Voice/Vision Holocaust Survivor Oral History Archive

Miriam Biegun - August 10, 1983

Experience as a Child Partisan I

Um, how were you taken care of there? Were you with a group of children, did you go...

From the beginning, it was not too bad, but later on it became very bad because we were surrounded constantly with the Nazis and the Ukraines, White Russians deep while walking in the Germans. See, the Germans from the beginning were afraid to go in the forest. The forest was very, very big, you know, very, very big. So they were scared to go in the forest, but then the Russian and the, they used to call them Vlasovists, the White Russians, and they said they took German Shepherds, and they went to the woods, and more they went to the woods, farther we had to get, deeper, deeper in the forest, it's, you know, the forest was very big.

These were General Vlasov's men?


And, and...

I don't know, they use to call them White Russians.

And they were hunting you with dogs?


Do you remember hearing dogs in the...

Sure, I remember. Sure, I remember. We were once--you know, we used to change places when we were in the forest, and we used to get signals so that it is, we have leave everything and run away, I mean, you know. So, from the beginning was a very big massacre. It was in '42. In the forest was a very big massacre because the Germans, the Vlasovists and the Ukraines came in the forest. It was a very big forest. So we had to run deeper and deeper, so if you had c...a pair of shoes extra, or a sweater extra, you know, we would stay there for a half of year in one place, you have your bunker?
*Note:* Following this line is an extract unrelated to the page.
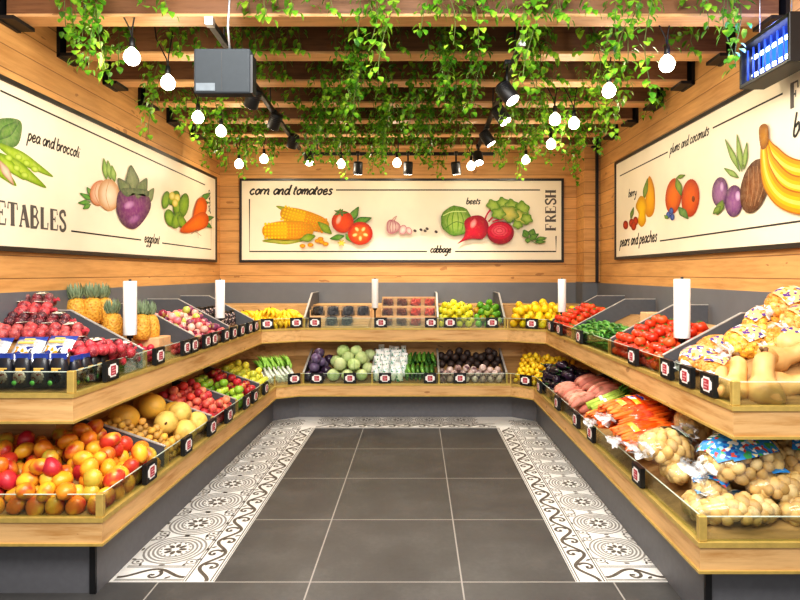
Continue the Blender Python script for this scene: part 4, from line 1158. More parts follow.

Yeah, and you have your, your little benches there or something that you make from, carved on the wood, so you make a little chair or a little wooden spoon or something. You had to leave everything and run away. Farther we run, farther they came after us. And the Ger...the she...the she...dogs keep following us. So we had to hide in some kind of swamps, you know, water.


Yeah, so the dogs could lose us. And I remember once, mine auntie stuffed mine face because, you know, I was so young, I see a dog, start crying, you know. I have to be careful. So I almost--she almost choked me because I had to be deep in the water so I wouldn't cry, and I wouldn't say, oh is that dog is coming. Until somebody, if he has to do, so somebody run the other way. So the Germans saw him, and you know, it was partisan came to help us out. The partisans, it means the soldiers, the fighting.

The Russians mainly.

No, it was like, you know, the fighters, like, I was in partisan, but I cannot say that I was fighting. I was a child. So we were, they called us the young, young children, and all the women and all the men. There was a couple older men, people there. We were like half a mile away from the resistance.

In other words, away from the, from the fighting itself.